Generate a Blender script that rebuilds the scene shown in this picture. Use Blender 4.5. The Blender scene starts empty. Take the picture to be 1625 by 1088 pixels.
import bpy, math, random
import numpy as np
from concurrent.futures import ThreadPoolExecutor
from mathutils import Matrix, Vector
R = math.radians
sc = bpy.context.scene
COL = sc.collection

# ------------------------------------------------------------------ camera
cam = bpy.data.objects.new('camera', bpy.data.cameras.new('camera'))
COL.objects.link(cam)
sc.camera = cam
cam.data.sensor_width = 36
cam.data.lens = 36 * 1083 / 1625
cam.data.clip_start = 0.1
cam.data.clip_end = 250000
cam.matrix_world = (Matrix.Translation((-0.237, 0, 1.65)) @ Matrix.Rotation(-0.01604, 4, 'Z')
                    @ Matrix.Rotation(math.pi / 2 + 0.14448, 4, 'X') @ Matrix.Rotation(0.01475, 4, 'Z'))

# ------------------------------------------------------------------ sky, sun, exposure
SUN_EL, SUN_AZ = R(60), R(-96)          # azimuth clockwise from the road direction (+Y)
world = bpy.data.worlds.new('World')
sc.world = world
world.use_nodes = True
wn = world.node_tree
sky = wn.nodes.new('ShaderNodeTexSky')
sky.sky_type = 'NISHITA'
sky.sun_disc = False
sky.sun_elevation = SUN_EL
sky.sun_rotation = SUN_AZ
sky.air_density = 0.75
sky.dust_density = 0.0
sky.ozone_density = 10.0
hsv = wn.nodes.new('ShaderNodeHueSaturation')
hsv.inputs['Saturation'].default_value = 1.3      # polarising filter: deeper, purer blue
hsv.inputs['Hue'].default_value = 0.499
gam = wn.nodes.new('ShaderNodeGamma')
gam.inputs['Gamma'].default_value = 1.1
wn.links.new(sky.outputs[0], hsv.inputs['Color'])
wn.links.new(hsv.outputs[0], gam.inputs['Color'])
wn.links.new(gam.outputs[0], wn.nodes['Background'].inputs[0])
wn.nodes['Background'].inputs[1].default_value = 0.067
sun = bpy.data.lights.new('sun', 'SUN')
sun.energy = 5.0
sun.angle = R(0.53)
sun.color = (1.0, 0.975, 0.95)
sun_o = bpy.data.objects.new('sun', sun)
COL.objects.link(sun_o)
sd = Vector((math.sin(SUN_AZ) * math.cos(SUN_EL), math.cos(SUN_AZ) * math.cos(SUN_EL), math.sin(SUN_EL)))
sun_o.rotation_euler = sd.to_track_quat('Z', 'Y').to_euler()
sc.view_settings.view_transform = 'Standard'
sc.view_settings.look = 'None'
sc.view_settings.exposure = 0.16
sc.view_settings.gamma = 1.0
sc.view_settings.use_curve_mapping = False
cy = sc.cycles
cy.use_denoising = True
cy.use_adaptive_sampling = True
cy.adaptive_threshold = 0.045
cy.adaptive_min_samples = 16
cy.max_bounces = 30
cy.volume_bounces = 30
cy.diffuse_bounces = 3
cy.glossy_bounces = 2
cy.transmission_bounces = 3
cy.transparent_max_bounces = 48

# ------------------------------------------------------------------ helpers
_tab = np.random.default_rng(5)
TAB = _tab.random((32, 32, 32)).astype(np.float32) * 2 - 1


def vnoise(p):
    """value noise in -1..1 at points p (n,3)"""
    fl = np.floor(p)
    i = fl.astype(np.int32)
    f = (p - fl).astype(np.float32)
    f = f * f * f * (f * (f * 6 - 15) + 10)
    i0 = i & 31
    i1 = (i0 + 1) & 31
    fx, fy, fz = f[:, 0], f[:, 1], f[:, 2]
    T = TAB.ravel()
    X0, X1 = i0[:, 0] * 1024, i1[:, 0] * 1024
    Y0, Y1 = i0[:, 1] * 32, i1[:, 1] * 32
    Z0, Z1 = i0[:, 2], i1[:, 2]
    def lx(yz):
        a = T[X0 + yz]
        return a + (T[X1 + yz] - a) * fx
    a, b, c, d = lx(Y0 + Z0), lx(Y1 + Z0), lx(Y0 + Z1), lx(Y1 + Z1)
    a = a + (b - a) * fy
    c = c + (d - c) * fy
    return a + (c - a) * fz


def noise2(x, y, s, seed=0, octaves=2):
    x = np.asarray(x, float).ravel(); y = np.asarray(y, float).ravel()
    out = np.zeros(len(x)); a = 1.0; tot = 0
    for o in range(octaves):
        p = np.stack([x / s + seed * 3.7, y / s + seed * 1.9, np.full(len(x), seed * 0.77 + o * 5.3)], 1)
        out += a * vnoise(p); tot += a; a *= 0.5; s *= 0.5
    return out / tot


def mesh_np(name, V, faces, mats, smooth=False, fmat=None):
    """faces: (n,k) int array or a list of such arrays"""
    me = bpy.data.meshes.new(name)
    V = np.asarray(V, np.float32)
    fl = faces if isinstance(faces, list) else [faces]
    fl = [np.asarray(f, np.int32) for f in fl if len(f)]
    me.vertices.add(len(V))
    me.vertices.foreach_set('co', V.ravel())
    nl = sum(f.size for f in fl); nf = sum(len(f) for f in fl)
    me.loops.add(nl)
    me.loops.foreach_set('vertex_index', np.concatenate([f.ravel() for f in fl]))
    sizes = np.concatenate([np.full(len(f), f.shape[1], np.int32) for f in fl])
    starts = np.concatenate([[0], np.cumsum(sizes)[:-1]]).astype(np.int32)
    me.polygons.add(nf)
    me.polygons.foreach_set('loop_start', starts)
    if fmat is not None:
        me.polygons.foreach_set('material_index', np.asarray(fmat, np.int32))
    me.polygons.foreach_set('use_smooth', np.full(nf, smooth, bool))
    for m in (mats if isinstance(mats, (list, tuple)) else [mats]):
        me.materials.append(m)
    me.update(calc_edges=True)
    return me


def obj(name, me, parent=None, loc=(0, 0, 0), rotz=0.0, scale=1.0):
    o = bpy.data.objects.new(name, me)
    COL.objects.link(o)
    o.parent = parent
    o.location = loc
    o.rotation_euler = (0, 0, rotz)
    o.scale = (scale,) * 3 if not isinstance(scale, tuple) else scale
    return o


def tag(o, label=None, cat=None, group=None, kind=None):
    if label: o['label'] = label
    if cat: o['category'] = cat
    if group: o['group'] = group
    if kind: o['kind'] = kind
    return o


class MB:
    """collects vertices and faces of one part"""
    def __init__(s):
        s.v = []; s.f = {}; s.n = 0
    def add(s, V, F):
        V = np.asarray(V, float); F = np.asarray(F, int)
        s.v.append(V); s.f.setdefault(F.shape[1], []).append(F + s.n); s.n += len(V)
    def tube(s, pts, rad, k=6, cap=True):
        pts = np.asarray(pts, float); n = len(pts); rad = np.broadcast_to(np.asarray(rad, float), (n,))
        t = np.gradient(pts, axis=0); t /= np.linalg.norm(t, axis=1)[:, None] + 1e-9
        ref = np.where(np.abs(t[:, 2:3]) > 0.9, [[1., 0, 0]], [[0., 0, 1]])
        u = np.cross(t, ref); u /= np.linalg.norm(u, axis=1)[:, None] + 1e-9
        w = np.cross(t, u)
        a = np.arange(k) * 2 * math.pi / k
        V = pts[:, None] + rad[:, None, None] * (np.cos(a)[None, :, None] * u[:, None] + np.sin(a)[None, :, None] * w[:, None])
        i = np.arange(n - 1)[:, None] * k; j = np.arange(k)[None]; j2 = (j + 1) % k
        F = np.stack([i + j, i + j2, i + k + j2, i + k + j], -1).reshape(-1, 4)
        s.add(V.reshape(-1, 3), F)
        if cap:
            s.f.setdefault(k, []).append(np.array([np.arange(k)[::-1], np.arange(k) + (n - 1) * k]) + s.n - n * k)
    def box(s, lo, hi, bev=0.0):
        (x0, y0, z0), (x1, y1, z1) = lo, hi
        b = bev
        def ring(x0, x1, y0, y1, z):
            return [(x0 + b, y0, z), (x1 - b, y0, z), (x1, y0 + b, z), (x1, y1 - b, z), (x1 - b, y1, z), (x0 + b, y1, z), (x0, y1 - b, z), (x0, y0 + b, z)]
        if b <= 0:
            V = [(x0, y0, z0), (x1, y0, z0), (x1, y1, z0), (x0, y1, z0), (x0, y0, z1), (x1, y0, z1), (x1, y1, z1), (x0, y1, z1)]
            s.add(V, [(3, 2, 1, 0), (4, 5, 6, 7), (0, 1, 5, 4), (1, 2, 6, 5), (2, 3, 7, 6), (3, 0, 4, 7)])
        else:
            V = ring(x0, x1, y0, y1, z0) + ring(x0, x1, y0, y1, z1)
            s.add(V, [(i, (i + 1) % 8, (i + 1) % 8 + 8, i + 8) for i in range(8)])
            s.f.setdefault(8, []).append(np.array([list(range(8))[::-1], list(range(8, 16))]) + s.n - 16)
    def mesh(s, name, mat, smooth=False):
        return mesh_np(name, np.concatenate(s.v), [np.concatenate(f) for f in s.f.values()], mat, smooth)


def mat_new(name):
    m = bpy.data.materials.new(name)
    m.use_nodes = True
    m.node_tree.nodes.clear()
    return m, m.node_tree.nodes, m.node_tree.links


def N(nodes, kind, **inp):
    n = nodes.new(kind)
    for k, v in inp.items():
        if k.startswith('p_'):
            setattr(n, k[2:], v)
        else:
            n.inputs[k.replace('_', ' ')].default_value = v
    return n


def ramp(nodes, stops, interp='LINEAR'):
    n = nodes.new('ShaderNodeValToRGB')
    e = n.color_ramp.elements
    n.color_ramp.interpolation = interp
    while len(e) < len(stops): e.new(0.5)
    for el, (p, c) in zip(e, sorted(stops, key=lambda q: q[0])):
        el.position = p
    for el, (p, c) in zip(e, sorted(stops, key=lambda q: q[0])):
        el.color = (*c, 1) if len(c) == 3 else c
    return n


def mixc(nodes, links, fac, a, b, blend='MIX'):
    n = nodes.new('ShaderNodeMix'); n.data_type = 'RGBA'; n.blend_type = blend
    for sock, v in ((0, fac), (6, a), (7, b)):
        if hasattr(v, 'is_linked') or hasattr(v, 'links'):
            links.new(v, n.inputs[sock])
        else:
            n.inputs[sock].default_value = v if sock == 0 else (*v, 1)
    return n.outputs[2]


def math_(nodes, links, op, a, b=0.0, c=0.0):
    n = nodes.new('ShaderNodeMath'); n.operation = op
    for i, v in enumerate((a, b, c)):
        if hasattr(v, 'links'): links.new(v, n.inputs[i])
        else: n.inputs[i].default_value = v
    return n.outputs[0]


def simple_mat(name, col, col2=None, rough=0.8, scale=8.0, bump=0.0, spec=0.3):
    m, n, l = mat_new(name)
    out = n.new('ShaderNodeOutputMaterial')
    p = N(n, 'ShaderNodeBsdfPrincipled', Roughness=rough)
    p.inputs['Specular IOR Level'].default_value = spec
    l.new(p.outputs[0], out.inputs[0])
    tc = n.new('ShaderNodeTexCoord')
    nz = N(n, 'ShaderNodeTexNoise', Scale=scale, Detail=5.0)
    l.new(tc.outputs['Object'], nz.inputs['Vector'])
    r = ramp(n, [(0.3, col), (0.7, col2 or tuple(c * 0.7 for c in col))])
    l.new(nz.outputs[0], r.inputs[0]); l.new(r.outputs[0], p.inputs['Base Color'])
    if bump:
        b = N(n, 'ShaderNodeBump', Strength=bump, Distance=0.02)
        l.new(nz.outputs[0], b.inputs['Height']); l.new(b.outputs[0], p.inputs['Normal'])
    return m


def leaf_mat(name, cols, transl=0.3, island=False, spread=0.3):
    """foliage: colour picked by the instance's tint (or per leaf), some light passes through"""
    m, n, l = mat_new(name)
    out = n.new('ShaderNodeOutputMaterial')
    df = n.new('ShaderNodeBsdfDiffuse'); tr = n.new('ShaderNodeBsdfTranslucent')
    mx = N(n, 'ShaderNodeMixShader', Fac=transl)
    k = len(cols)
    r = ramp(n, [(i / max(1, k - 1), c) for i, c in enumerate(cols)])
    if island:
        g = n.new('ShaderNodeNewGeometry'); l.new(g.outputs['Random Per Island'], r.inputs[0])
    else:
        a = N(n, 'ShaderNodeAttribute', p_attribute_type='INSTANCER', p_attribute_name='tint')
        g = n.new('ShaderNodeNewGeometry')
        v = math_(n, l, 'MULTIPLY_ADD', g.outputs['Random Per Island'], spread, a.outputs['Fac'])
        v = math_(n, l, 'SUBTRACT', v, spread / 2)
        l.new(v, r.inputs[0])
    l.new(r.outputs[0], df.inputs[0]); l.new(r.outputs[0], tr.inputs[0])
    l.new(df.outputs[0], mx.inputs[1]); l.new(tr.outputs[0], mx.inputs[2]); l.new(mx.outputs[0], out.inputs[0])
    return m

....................

Work out how many lines above contain the word "scene". Give only the number.

Answer for the task: 2